Consider that the United States has now spent the better part of a decade in Iraq. Recently, President Obama announced America’s involvement in that country will be ending. As the Oct. 21, 2011 Huffington Post article reports, “Obama said the end of U.S. involvement in Iraq reflects a larger transition away from ‘the tide of war.’”

He referenced the fact that troops are beginning to return home from Afghanistan and said the trend will only continue as the U.S. refocuses on its needs at home.

“After a decade of war, the nation we need to build and the nation we will build is our own,” he said in the article.

Let us overlook the political ramifications and military efficacy of this decision. Instead, we should reflect on the implication of this decision; the tremendous shift in opinion of America’s role in the world.

After all, I can remember very recently, and even still, people touting the U.S. as the supreme defender of democracy and liberty. Now that view seems to be dismissed as, at best, an image of the United States as “the World’s Police,” and at worst, flagrant imperialism. It seems that idealistic trumpeting has been drowned out by the symphonies of realism: most conspicuously, talks about budgets and the economic repercussions of war.

Perhaps even more pressing, we as Americans need to question when and how we use our unmatched military force. Given the recent mayhem in the Middle East, colloquially referred to as the “Arab Spring,” our own ability to use military intervention was considered and yet still not used.

Uncle Ben, Spiderman’s loving guardian, once beautifully admonished, “With great power comes great responsibility.” With that in mind, it seems that regardless of our own fundamental beliefs, America believes its responsibility is to step away to a great extent and let the world be.
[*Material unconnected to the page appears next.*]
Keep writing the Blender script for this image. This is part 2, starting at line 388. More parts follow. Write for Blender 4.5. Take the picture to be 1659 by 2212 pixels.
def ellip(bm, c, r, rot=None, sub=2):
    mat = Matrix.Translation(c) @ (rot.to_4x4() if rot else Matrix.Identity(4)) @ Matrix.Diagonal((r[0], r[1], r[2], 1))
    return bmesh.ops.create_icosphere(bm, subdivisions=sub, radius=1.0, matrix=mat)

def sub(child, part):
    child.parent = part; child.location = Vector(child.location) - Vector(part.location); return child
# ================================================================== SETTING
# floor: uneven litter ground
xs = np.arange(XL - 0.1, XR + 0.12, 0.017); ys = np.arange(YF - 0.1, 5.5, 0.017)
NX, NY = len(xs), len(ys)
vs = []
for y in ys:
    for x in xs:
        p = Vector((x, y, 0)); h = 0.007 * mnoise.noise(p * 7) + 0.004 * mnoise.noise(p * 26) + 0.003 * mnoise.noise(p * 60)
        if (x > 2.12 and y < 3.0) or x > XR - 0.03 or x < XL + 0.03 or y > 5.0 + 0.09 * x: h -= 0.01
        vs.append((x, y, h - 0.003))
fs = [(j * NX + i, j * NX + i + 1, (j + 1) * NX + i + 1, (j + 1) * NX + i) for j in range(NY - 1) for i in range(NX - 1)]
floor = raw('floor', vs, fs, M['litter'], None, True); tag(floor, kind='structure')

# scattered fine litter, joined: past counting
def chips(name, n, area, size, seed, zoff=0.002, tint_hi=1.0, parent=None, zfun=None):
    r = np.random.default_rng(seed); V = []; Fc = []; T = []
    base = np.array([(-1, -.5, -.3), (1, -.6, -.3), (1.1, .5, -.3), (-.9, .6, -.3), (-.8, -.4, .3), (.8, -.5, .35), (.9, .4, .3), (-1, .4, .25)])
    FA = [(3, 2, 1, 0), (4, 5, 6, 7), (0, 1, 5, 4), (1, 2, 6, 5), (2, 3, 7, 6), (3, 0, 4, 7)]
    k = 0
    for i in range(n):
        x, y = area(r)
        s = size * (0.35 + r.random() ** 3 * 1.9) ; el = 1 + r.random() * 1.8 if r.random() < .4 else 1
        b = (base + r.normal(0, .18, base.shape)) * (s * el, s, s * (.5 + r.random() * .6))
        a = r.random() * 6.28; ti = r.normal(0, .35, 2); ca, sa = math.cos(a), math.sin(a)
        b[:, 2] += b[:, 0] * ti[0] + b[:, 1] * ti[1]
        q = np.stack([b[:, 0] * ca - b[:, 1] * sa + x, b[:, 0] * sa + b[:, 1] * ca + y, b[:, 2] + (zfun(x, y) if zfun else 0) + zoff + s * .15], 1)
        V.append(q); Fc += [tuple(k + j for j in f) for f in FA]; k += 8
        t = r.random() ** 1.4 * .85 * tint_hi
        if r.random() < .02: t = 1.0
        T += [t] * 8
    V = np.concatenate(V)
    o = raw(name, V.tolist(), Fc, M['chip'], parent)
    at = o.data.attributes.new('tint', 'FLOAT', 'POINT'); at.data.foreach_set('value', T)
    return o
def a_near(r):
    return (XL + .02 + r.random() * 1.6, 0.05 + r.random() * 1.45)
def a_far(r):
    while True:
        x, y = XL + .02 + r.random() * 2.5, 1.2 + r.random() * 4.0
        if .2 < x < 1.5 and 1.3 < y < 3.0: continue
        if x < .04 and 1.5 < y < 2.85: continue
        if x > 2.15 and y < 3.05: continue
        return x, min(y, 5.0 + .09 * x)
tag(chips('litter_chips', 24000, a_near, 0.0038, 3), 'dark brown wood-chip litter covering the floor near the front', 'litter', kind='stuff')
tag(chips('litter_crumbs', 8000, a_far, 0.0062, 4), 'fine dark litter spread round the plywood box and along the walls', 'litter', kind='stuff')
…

The New York Times of Feb. 18, 2012 opines, “The foreign policy debate has often felt like an ideological cockfight. And now, although we have not yet realized it, that era has come to an end.”
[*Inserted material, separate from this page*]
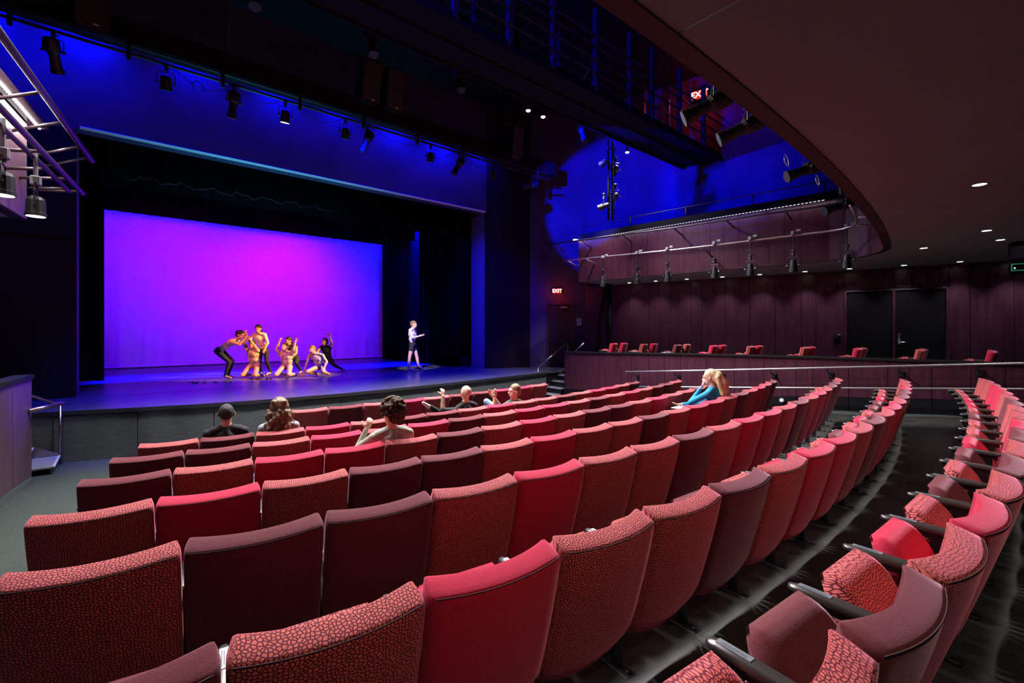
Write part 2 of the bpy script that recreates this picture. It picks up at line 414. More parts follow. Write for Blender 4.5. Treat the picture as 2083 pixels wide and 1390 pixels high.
pb = obj('push_bar', tube(NB(), [(.08, -.02, .96), (.86, -.02, .96)], .028, 10), M['pipe'], dr, True)
for x in (.10, .84): obj('bar_mount', box(NB(), (x, .015, .96), (.07, .06, .09), bev=.01), M['steel'], pb)
dc = obj('door_closer', box(NB(), (.62, .0, 2.22), (.26, .07, .07), bev=.01), M['grey'], dr)

# ---- right-hand gallery: back wall of plum panels, double door, parapet, floor
W0 = Vector((12.88, 11.03, 0)); W1 = Vector((16.3, -3.5, 0)); WD = (W1-W0).normalized()
def wy(Y): return W0+WD*((W0.y-Y)/-WD.y)     # point on the wall at depth Y
GF = 1.0
wr = struct(empty('wall_right'), 'tall plum panelled wall behind the side gallery', 'wall')
a, b_ = wy(11.03), wy(-3.5)
obj('wall_backing', fixn(wallbox(NB(), (a.x+.05, a.y), (b_.x+.05, b_.y), 0, 10.3, -.15)), M['plumdark'], wr)
SEAMS = [11.0, 10.55, 10.01, 9.34, 8.69, 8.35, 8.0, 7.36, 7.04, 6.39, 5.74, 5.43, 5.10, 4.47, 4.14, 3.52, 2.86, 2.54, 2.21, 1.55, 1.19, .5, -.2, -.9, -1.6, -2.3, -3.4]
for y0, y1 in zip(SEAMS, SEAMS[1:]):
    p, q = wy(y0-.006), wy(y1+.006)
    z0 = 3.36 if (y0 <= 3.53 and y1 >= 1.54) else GF
    obj('wall_panel', fixn(wallbox(NB(), (p.x, p.y), (q.x, q.y), z0, 3.865, -.03)), M['plum'], wr)
UP = [11.0, 9.4, 7.8, 6.2, 4.6, 3.0, 1.4, -.2, -3.4]
for y0, y1 in zip(UP, UP[1:]):
    p, q = wy(y0-.003), wy(y1+.003)
    obj('upper_wall_panel', fixn(wallbox(NB(), (p.x, p.y), (q.x, q.y), 4.1, 10.3, -.03)), M['header'], wr)
# double door in that wall
p, q = wy(3.50), wy(1.57); dw = (q-p).length
dd = struct(empty('door_2', (p.x, p.y, GF), math.atan2((q-p).y, (q-p).x)), 'black double door with plum centre post and lever handle', 'door')
hw = dw/2-.045
lf = obj('door_leaf', box(NB(), (hw/2+.03, .03, 1.14), (hw, .05, 2.28)), M['doorblack'], dd)
rl = obj('door_leaf', box(NB(), (dw-hw/2-.03, .03, 1.14), (hw, .05, 2.28)), M['doorblack'], dd)
obj('centre_post', box(NB(), (dw/2, .0, 1.15), (.055, .05, 2.3)), M['plum'], dd)
obj('door_head', box(NB(), (dw/2, .0, 2.315), (dw, .05, .05)), M['pipe'], dd)
for x in (.0, dw): obj('door_frame', box(NB(), (x, .0, 1.16), (.05, .06, 2.32)), M['plum'], dd)
hd = obj('lever_handle', tube(NB(), [(dw/2+.10, -.05, .98), (dw/2+.24, -.055, .98)], .013, 8), M['chrome'], rl, True)
obj('lock_plate', box(NB(), (dw/2+.10, -.004, 1.06), (.05, .012, .26), bev=.004, seg=1), M['grey'], rl)
obj('keypad', box(NB(), (dw/2+.10, -.014, 1.16), (.045, .02, .10), bev=.003, seg=1), M['chrome'], rl)
for z in (.35, 1.2, 2.05): obj('hinge', tube(NB(), [(dw-.03, -.008, z-.06), (dw-.03, -.008, z+.06)], .012, 6), M['steel'], rl)

# gallery floor and parapet
PA = Vector((10.92, 10.5, 0)); PB = Vector((12.33, -3.5, 0)); PD = (PB-PA).normalized()
def pary(Y): return PA+PD*((PA.y-Y)/-PD.y)
def ptop(Y): return interp(-Y, [-10.3, -9.66, -6.39, -3.44, -.2, 3.5], [1.57, 1.57, 1.65, 1.695, 1.705, 1.71])
bm = NB(); a, b_ = pary(10.15), pary(-3.5); c, d = wy(-3.5), wy(10.9)
slab_xy(bm, [(a.x+.05, a.y), (b_.x+.05, b_.y), (c.x, c.y), (d.x, d.y)], 0.0, GF)
struct(obj('floor_gallery', fixn(bm), M['carpet']), 'raised gallery floor behind the plum parapet', 'floor')
wp = struct(empty('wall_parapet'), 'low plum panelled parapet with a black cap beside the ramp', 'wall')
PS = [10.2, 8.9, 8.19, 7.83, 7.28, 6.82, 6.38, 5.69, 5.02, 4.68, 4.36, 3.70, 3.38, 2.74, 2.10, 1.78, 1.45, .92, .49, -.4, -1.4, -2.4, -3.4]
for y0, y1 in zip(PS, PS[1:]):
    p, q = pary(y0-.005), pary(y1+.005); t0, t1 = ptop(y0), ptop(y1)
    f0, f1 = floor_z(p.x, p.y), floor_z(q.x, q.y)
    obj('parapet_panel', fixn(wallbox(NB(), (p.x, p.y), (q.x, q.y), f0+.30, t0-.03, .0001-.025, f1+.30, t1-.03)), M['plum'], wp)
    obj('parapet_base', fixn(wallbox(NB(), (p.x, p.y-.0), (q.x, q.y), f0-.02, f0+.29, -.025, f1-.02, f1+.29)), M['black'], wp)
bm = NB()
for y0, y1 in zip(PS, PS[1:]):
    p, q = pary(y0)-Vector((.04, 0, 0)), pary(y1)-Vector((.04, 0, 0))
    wallbox(bm, (p.x, p.y), (q.x, q.y), ptop(y0)-.03, ptop(y0)+.012, -.22, ptop(y1)-.03, ptop(y1)+.012)
obj('parapet_cap', fixn(bm), M['steel'], wp)
bm = NB(); p, q = pary(10.2)+Vector((.03, 0, 0)), pary(-3.4)+Vector((.03, 0, 0))
wallbox(bm, (p.x, p.y), (q.x, q.y), 0, 1.54, -.12)
wallbox(bm, (p.x, p.y), (12.95, 10.3), 0, 1.54, .1)
obj('parapet_backing', fixn(bm), M['plumdark'], wp)
p = pary(10.2)
obj('parapet_end', fixn(wallbox(NB(), (p.x, p.y+.01), (13.0, 10.28), 0, 1.56, -.03)), M['plum'], wp)

# ---- balcony soffit over the last rows and the side galleries
def front_y(X): return 1.385+.0094*(X-2.7)**2
RIGHT_CURVE = [(11.1, 2.05), (11.32, 2.11), (11.53, 2.20), (11.72, 2.32), (11.88, 2.47), (12.0, 2.65), (12.08, 2.88), (12.12, 3.2)]
LEFT_CURVE = [(-1.1, 9.42), (-1.84, 3.4), (-1.80, 2.9), (-1.55, 2.35), (-1.2, 1.95), (-.8, 1.7)]
FRONT = LEFT_CURVE+[(x, front_y(x)) for x in [-.3+.35*i for i in range(32)]]+RIGHT_CURVE+[(11.4, 10.0)]
SZ = 3.87
soff = struct(empty('ceiling_soffit'), 'brown painted underside of the balcony sweeping round to the side gallery', 'ceiling')
def xs(a, b_): return [lerp(a, b_, i/24) for i in range(25)]
pan1 = LEFT_CURVE+[(x, front_y(x)) for x in xs(-.7, 2.225)]+[(2.225, -3.5), (-4.5, -3.5), (-4.5, 9.42)]
pan2 = [(x, front_y(x)) for x in xs(2.237, 7.90)]+[(7.90, -3.5), (2.237, -3.5)]
pw = [wy(10.0), wy(-3.5)]
pan3 = [(x, front_y(x)) for x in xs(7.912, 11.0)]+RIGHT_CURVE+[(11.4, 10.0), (pw[0].x, pw[0].y), (pw[1].x, pw[1].y), (7.912, -3.5)]
for pn in (pan1, pan2, pan3): obj('soffit_panel', fixn(slab_xy(NB(), pn, SZ, SZ+.012)), M['soffit'], soff)
def offset(poly, d):
    out = []
    for i, p in enumerate(poly):
        a = Vector(poly[max(i-1, 0)]); c = Vector(poly[min(i+1, len(poly)-1)]); t = (c-a).normalized()
        out.append((p[0]+t.y*d, p[1]-t.x*d))
    return out
IN = offset(FRONT, .12)      # towards the soffit side
bm = NB()
for (a, b_), (c, d) in zip(zip(FRONT, FRONT[1:]), zip(IN, IN[1:])):
    vv = [(a[0], a[1], SZ-.012), (b_[0], b_[1], SZ-.012), (d[0], d[1], SZ-.012), (c[0], c[1], SZ-.012)]
    lo = [bm.verts.new(x) for x in vv]; hi = [bm.verts.new((x[0], x[1], SZ+.02)) for x in vv]
    bm.faces.new(lo); bm.faces.new(hi[::-1])
    for i in range(4): bm.faces.new((lo[i], lo[(i+1) % 4], hi[(i+1) % 4], hi[i]))
obj('soffit_trim', fixn(bm), M['softrim'], soff)
# balcony front: panels on the side gallery, curved corner, plain rear run
bf = struct(empty('wall_balcony_front'), 'plum panelled front of the upper side gallery', 'wall')
G0 = Vector((11.4, 10.0, 0)); G1 = Vector((12.12, 3.2, 0)); GD = (G1-G0).normalized()
def gy(Y): return G0+GD*((G0.y-Y)/-GD.y)
GS = [10.0, 9.51, 9.14, 8.74, 8.01, 7.61, 7.24, 6.52, 5.81, 5.47, 5.11, 4.42, 4.09, 3.75, 3.2]
GT = 5.22
for y0, y1 in zip(GS, GS[1:]):
    p, q = gy(y0-.004), gy(y1+.004)
    obj('front_panel', fixn(wallbox(NB(), (p.x, p.y), (q.x, q.y), SZ, GT, -.03)), M['plum'], bf)
for a, b_ in zip(RIGHT_CURVE[::-1], RIGHT_CURVE[::-1][1:]):
    obj('corner_panel', fixn(wallbox(NB(), a, b_, SZ, GT, -.03)), M['plum'], bf)
bm = NB()
BKF = offset(FRONT, .045)
for a, b_ in zip(BKF, BKF[1:]): wallbox(bm, a, b_, SZ+.2, GT, .10)
obj('front_backing', fixn(bm), M['plumdark'], bf)
CAP = offset(FRONT, -.03); CAPI = offset(FRONT, .2)
bm = NB()
for (a, b_), (c, d) in zip(zip(CAP, CAP[1:]), zip(CAPI, CAPI[1:])):
    vv = [a, b_, d, c]; lo = [bm.verts.new((*x, GT+.04)) for x in vv]; hi = [bm.verts.new((*x, GT+.20)) for x in vv]
    bm.faces.new(lo[::-1]); bm.faces.new(hi)
    for i in range(4): bm.faces.new((lo[i], lo[(i+1) % 4], hi[(i+1) % 4], hi[i]))
obj('front_cap', fixn(bm), M['black'], bf)
p = gy(10.0)
obj('gallery_end', fixn(wallbox(NB(), (p.x, p.y), (13.05, 10.25), SZ, GT, -.03)), M['plum'], bf)
# left gallery front (pale, close to its light strip) and its end
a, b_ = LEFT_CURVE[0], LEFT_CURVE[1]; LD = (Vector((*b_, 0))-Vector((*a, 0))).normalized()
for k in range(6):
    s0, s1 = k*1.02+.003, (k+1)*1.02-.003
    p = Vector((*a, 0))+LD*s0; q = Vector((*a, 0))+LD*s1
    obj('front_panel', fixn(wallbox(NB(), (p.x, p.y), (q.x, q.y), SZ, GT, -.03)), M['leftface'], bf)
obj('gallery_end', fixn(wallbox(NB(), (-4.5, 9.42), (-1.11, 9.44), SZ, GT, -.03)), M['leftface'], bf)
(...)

For proof, you need to look no further than the Pentagon’s new ‘strategic guidance’ document, issued last month in the wake of Obama’s pledge to cut $485 billion from the defense budget over the coming decade.

It states, “In the aftermath of the wars in Iraq and Afghanistan, the United States will emphasize nonmilitary means and military-to-military cooperation to address instability and reduce the demand for significant U.S. force commitments to
stability operations.”

Undoubtedly the United States will continue to serve as a model for the rest of the world. However, most are war weary and ready to solve our own domestic problems, collapsing infrastructure, an ailing economy, a flawed healthcare system, inadequate education policies and so on and so forth.

While we have our own problems, we absolutely have an obligation to reflect on our influence in the world because whatever our decision, it has the capacity to end Iran’s nuclear testing facilities or ease the troubles of an entire continent.